坂口安吾:文学はつねに政治への反逆であるが、 まさにその反逆によって政治に協力するのである。・・・ (4) 

❤「人に無理強いされた憲法だと云うが、拙者は戦争はいたしません、というのはこの一条に限って全く世界一の憲法さ。戦争はキ印かバカがするものにきまっているのだ。」--「もう軍備はいらない」(1952)

戦争放棄という理想を批判することほど、容易なことはない。しかし戦争放棄などというのは単なる綺麗事であり、机上の空論に過ぎないと馬鹿にする向きは、現実というものをしっかり捉えているのであろうか。否、現実を捉えているのではなくて、むしろ現実にただ捉えられているだけなのではないか。現実を深く捉えるためには、逆説的であるが、理想を求めなければならない。理想を真剣に希求する者のみが、現実を深く捉えることができるのである。

❤「理想の女」(1947)に次のような一節がある。

「誰しも理想というものはある。オフィスだの喫茶店であらゆる人が各々の理想について語り合う。理想の人について、〔理想の〕政治について、〔理想の〕社会について。

我々の言葉はそういう時には幻術の如きもので、どんな架空なものでも言い表すことができるものだ。

ところが、文学は違う。文学の言葉は違う。文学というものには、言葉に対する怖るべき冷酷な審判官がいるので、この審判官を作者という。この審判官の鬼の目の前では、幻術はきかない。すべて、空論は拒否せられ、日頃口にする理想が真実血肉こもる信念思想でない限り、原稿紙上に足跡をとどめることを厳しく拒否されてしまうのである。」(新字新仮名に変更)〔〕内は引用者による補足。

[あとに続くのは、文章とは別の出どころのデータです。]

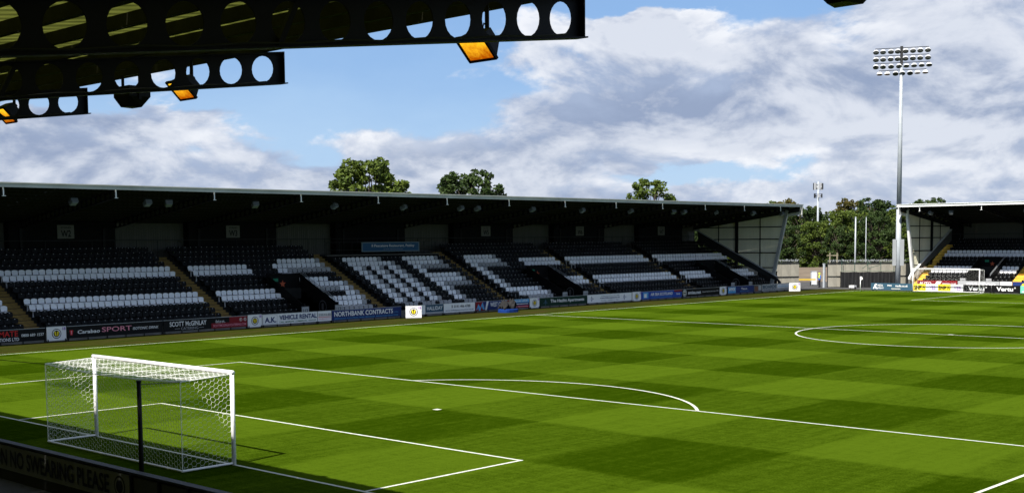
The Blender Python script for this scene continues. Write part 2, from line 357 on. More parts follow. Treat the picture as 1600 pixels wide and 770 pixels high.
def place_seats(st, seats, singles=300):
    """seats: list of (t, k, colour). The ones that show largest are parts of their own, the rest one part per colour."""
    info = []
    for t, k, c in seats:
        Mx = st.mat(t, D0+RUN*k, Z0+RISE*k) @ Matrix.Rotation(random.gauss(0, .03), 4, 'X') @ Matrix.Rotation(random.gauss(0, .025), 4, 'Z'); p = Mx.translation; rel = p-CAM
        dep = rel.dot(F_); px = 1929.55*rel.dot(Rr)/dep+800 if dep > 1 else 1e9
        vis = dep > 1 and -15 < px < 1615
        info.append((0 if vis else 1, dep if c != 'B' else dep*1.06, t, k, c, Mx))
    info.sort(key=lambda q: (q[0], q[1]))
    for q in info[:singles]: link('seat', SEATS[q[4]], st.root, q[5])
    for c in 'WGB':
        rest = [q[5] for q in info[singles:] if q[4] == c]
        if not rest: continue
        v, f, mi = mesh_arrays(SEATS[c]); n = len(v); V = []; Fs = []; MI = []
        for i, Mx in enumerate(rest):
            A = np.array(Mx); V.append(v @ A[:3, :3].T + A[:3, 3]); Fs += [tuple(j+i*n for j in q) for q in f]; MI += mi
        me = bpy.data.meshes.new('seating'); me.from_pydata(np.concatenate(V).tolist(), [], Fs); me.materials.append(SEATS[c].materials[0]); me.materials.append(plate_m)
        me.polygons.foreach_set('material_index', MI); me.update()
        o = link('seating', me, st.root); o['kind'] = 'stuff'
        o['label'] = {'W': 'distant white seats in bands and letters', 'G': 'distant grey seats shading the letters', 'B': 'distant black seats'}[c]

def terrace(st, t0, t1, aisles, vomits, step_m, rows=ROWS):
    cuts = sorted([t0, t1]+[x for v in vomits for x in v])
    for i in range(len(cuts)-1):
        a, b = cuts[i], cuts[i+1]
        if b-a < .05: continue
        k0 = 0
        if any(abs(a-v[0]) < 1e-6 and abs(b-v[1]) < 1e-6 for v in vomits): k0 = 6
        mb = MB(); poly = []
        for k in range(k0, rows):
            d = D0-.45+RUN*k; poly += [(d, tread(k)-(RISE if k > k0 else tread(k)+.02)), (d, tread(k))] if k > k0 else [(d, -.02), (d, tread(k))]
        poly += [(D0-.45+RUN*rows+.7, tread(rows-1)), (D0-.45+RUN*rows+.7, -.02)]
        # split into convex boxes
        for k in range(k0, rows):
            d = D0-.45+RUN*k; e = d+RUN if k < rows-1 else d+RUN+.7
            st.slab(mb, a, b, d, e, -.02 if k0 == 0 or k > k0 else 1.6, tread(k))
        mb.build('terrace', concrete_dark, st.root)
    # aisle half-steps share one mesh each
    for t, w in aisles:
        mb = MB(); A = st.a*(w/2); mb.obox((0, 0, 0), A, st.b*(RUN/4-.004), Vector((0, 0, RISE/4))); me = mb.mesh('aisle_step', step_m)
        mb = MB(); mb.obox((0, 0, 0), A, st.b*(RUN/4-.004), Vector((0, 0, .012))); mb.obox(-st.b*(RUN/4+.0), A, st.b*.008, Vector((0, 0, RISE/4))-Vector((0, 0, .004))); mb.v = [(x, y, z-(RISE/4-.016) if i >= 8 else z) for i, (x, y, z) in enumerate(mb.v)]; me2 = mb.mesh('aisle_step', step_m)
        for k in range(rows):
            d = D0-.45+RUN*k
            link('aisle_step', me2, st.root, Matrix.Translation(st.P(t, d+RUN/4, tread(k)+.014)))
            if k < rows-1: link('aisle_step', me, st.root, Matrix.Translation(st.P(t, d+RUN*.75, tread(k)+RISE/4+.003)))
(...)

❤それだけではない。安吾は常に理想をめざしているのであるが、しかし例えば高貴で善良な魂を書こうとして出発すると、皮肉にも、現実の低俗醜悪な魂を書き上げてしまう。安吾はそう告白する。つまり真摯に理想をめざすからこそ、現実に深く入り込むことになるのであり、また逆に、現実に深く下降するからこそ、理想の高みに上昇することになるのである。登らない者は降りることはできず、降りない者は登ることはできない。登ることは降りることであり、降りることは登ることである。本物の理想と本物の現実は、まさに反対物であることにおいて同一物なのだ。このような論理が安吾の文学を貫いていると私は見ている。

❤思想性(理想性)と戯作性(通俗性・滑稽性)に関する安吾の次の言葉を、繰り返し良く味わってみよう。

「小説にとっては、戯作性というものが必要なので、それは小説を不純ならしめるどころか、むしろ思想性を伸展させ、育てるものだ。日本には、そういう文学の正統、つまり、ロマンというものの意欲が欠けていた。つまりは本当の思想が欠けており、より高く生きようとする探求の意欲がなかったから、戯作性との合作に堪えうるだけの思想性がなく、ロマンがなかったのである。」